• **Given material**:
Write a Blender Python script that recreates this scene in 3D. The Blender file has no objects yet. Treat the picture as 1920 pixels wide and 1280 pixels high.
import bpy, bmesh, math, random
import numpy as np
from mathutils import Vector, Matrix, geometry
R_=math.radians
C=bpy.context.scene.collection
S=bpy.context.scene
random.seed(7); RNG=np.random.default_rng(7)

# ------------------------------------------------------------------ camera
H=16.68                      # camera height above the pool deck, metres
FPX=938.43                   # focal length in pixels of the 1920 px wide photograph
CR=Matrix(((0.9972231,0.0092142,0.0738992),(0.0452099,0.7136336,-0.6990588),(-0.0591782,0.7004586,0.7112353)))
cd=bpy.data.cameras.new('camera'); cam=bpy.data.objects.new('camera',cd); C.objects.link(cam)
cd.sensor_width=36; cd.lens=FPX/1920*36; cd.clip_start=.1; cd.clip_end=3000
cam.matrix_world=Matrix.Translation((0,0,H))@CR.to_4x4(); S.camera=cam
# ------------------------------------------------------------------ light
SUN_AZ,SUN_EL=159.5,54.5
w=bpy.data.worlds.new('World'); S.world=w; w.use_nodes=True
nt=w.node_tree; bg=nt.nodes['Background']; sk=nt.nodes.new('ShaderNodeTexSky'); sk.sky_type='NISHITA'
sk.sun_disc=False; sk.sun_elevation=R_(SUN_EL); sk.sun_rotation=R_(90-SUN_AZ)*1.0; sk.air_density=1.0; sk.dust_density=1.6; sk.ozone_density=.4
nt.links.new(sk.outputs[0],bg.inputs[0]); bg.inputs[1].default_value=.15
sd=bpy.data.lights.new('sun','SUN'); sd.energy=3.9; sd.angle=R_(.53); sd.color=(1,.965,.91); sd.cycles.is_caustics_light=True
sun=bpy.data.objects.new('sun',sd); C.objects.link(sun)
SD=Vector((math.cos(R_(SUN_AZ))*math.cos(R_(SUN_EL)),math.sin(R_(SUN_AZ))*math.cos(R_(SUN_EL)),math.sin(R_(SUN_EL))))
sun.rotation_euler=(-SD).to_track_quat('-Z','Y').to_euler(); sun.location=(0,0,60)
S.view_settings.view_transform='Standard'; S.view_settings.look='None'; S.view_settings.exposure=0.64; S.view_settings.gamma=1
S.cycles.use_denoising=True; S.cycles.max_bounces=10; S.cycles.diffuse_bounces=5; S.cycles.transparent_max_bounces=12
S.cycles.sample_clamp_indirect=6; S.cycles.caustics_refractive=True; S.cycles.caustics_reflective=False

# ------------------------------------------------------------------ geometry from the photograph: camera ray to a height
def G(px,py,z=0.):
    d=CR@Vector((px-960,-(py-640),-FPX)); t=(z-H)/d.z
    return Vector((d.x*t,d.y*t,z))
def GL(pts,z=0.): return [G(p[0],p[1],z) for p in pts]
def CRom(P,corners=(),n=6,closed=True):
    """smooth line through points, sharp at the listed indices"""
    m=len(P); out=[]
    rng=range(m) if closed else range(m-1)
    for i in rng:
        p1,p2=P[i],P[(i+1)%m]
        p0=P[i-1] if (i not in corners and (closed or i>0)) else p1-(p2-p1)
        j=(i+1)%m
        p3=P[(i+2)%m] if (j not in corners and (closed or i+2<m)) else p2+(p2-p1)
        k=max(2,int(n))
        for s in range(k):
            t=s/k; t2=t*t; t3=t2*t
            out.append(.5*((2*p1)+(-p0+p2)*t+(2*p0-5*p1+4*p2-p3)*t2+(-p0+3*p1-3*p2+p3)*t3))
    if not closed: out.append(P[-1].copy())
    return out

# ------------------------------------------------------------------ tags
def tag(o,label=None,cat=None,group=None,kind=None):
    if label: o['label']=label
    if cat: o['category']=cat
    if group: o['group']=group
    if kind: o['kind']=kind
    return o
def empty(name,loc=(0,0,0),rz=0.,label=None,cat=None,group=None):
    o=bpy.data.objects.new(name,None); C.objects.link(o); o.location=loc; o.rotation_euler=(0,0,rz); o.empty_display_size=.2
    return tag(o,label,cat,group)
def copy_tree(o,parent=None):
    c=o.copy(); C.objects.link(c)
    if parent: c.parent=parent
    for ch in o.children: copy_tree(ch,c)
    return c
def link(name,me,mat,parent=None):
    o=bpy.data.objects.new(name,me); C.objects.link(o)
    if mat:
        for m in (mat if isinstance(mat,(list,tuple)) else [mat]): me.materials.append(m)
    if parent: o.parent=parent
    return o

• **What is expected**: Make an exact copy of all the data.

• **Output**:
Write a Blender Python script that recreates this scene in 3D. The Blender file has no objects yet. Treat the picture as 1920 pixels wide and 1280 pixels high.
import bpy, bmesh, math, random
import numpy as np
from mathutils import Vector, Matrix, geometry
R_=math.radians
C=bpy.context.scene.collection
S=bpy.context.scene
random.seed(7); RNG=np.random.default_rng(7)

# ------------------------------------------------------------------ camera
H=16.68                      # camera height above the pool deck, metres
FPX=938.43                   # focal length in pixels of the 1920 px wide photograph
CR=Matrix(((0.9972231,0.0092142,0.0738992),(0.0452099,0.7136336,-0.6990588),(-0.0591782,0.7004586,0.7112353)))
cd=bpy.data.cameras.new('camera'); cam=bpy.data.objects.new('camera',cd); C.objects.link(cam)
cd.sensor_width=36; cd.lens=FPX/1920*36; cd.clip_start=.1; cd.clip_end=3000
cam.matrix_world=Matrix.Translation((0,0,H))@CR.to_4x4(); S.camera=cam
# ------------------------------------------------------------------ light
SUN_AZ,SUN_EL=159.5,54.5
w=bpy.data.worlds.new('World'); S.world=w; w.use_nodes=True
nt=w.node_tree; bg=nt.nodes['Background']; sk=nt.nodes.new('ShaderNodeTexSky'); sk.sky_type='NISHITA'
sk.sun_disc=False; sk.sun_elevation=R_(SUN_EL); sk.sun_rotation=R_(90-SUN_AZ)*1.0; sk.air_density=1.0; sk.dust_density=1.6; sk.ozone_density=.4
nt.links.new(sk.outputs[0],bg.inputs[0]); bg.inputs[1].default_value=.15
sd=bpy.data.lights.new('sun','SUN'); sd.energy=3.9; sd.angle=R_(.53); sd.color=(1,.965,.91); sd.cycles.is_caustics_light=True
sun=bpy.data.objects.new('sun',sd); C.objects.link(sun)
SD=Vector((math.cos(R_(SUN_AZ))*math.cos(R_(SUN_EL)),math.sin(R_(SUN_AZ))*math.cos(R_(SUN_EL)),math.sin(R_(SUN_EL))))
sun.rotation_euler=(-SD).to_track_quat('-Z','Y').to_euler(); sun.location=(0,0,60)
S.view_settings.view_transform='Standard'; S.view_settings.look='None'; S.view_settings.exposure=0.64; S.view_settings.gamma=1
S.cycles.use_denoising=True; S.cycles.max_bounces=10; S.cycles.diffuse_bounces=5; S.cycles.transparent_max_bounces=12
S.cycles.sample_clamp_indirect=6; S.cycles.caustics_refractive=True; S.cycles.caustics_reflective=False

# ------------------------------------------------------------------ geometry from the photograph: camera ray to a height
def G(px,py,z=0.):
    d=CR@Vector((px-960,-(py-640),-FPX)); t=(z-H)/d.z
    return Vector((d.x*t,d.y*t,z))
def GL(pts,z=0.): return [G(p[0],p[1],z) for p in pts]
def CRom(P,corners=(),n=6,closed=True):
    """smooth line through points, sharp at the listed indices"""
    m=len(P); out=[]
    rng=range(m) if closed else range(m-1)
    for i in rng:
        p1,p2=P[i],P[(i+1)%m]
        p0=P[i-1] if (i not in corners and (closed or i>0)) else p1-(p2-p1)
        j=(i+1)%m
        p3=P[(i+2)%m] if (j not in corners and (closed or i+2<m)) else p2+(p2-p1)
        k=max(2,int(n))
        for s in range(k):
            t=s/k; t2=t*t; t3=t2*t
            out.append(.5*((2*p1)+(-p0+p2)*t+(2*p0-5*p1+4*p2-p3)*t2+(-p0+3*p1-3*p2+p3)*t3))
    if not closed: out.append(P[-1].copy())
    return out

# ------------------------------------------------------------------ tags
def tag(o,label=None,cat=None,group=None,kind=None):
    if label: o['label']=label
    if cat: o['category']=cat
    if group: o['group']=group
    if kind: o['kind']=kind
    return o
def empty(name,loc=(0,0,0),rz=0.,label=None,cat=None,group=None):
    o=bpy.data.objects.new(name,None); C.objects.link(o); o.location=loc; o.rotation_euler=(0,0,rz); o.empty_display_size=.2
    return tag(o,label,cat,group)
def copy_tree(o,parent=None):
    c=o.copy(); C.objects.link(c)
    if parent: c.parent=parent
    for ch in o.children: copy_tree(ch,c)
    return c
def link(name,me,mat,parent=None):
    o=bpy.data.objects.new(name,me); C.objects.link(o)
    if mat:
        for m in (mat if isinstance(mat,(list,tuple)) else [mat]): me.materials.append(m)
    if parent: o.parent=parent
    return o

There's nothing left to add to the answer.